— START —

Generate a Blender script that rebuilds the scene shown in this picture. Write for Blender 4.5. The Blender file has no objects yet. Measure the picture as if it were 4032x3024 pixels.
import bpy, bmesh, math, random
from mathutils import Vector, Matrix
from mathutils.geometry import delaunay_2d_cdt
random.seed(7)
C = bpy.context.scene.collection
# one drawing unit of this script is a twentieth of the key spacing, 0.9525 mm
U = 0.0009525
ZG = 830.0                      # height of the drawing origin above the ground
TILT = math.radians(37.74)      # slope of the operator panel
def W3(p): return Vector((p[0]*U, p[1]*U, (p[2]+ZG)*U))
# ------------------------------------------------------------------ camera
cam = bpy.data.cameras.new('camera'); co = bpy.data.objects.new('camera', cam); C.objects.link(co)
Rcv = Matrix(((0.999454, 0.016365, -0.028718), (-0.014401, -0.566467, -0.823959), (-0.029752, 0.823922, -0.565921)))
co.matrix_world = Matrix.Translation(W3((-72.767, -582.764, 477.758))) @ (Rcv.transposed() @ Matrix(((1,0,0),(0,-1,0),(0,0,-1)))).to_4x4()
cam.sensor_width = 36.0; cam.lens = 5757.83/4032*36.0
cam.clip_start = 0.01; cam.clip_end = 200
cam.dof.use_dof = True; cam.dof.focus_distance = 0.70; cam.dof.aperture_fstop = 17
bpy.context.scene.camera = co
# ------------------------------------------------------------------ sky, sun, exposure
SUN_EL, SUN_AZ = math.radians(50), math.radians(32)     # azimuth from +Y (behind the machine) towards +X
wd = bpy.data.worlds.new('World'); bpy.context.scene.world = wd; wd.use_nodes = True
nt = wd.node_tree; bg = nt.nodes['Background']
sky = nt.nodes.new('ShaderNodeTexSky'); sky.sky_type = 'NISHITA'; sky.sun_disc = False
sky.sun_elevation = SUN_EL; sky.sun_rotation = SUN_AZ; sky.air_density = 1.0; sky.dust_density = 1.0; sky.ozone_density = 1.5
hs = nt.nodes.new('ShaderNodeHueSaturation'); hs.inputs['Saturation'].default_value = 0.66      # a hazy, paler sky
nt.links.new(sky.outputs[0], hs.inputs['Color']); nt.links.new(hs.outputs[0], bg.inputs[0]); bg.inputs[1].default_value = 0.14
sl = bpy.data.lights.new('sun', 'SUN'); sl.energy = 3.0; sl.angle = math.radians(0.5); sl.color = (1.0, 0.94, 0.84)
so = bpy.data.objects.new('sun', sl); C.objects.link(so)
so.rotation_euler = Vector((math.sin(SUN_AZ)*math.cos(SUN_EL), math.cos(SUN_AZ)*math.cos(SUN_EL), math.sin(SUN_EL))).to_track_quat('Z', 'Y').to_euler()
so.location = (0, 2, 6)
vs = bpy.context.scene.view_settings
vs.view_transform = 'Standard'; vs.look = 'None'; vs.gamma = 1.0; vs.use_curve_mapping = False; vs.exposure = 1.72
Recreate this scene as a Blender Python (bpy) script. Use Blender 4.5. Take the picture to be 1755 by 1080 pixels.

— END —

▸ WHAT TO WORK ON
Look above for every line with the word "picture" and copy it.

▸ EXPECTED OUTPUT
Generate a Blender script that rebuilds the scene shown in this picture. Write for Blender 4.5. The Blender file has no objects yet. Measure the picture as if it were 4032x3024 pixels.
Recreate this scene as a Blender Python (bpy) script. Use Blender 4.5. Take the picture to be 1755 by 1080 pixels.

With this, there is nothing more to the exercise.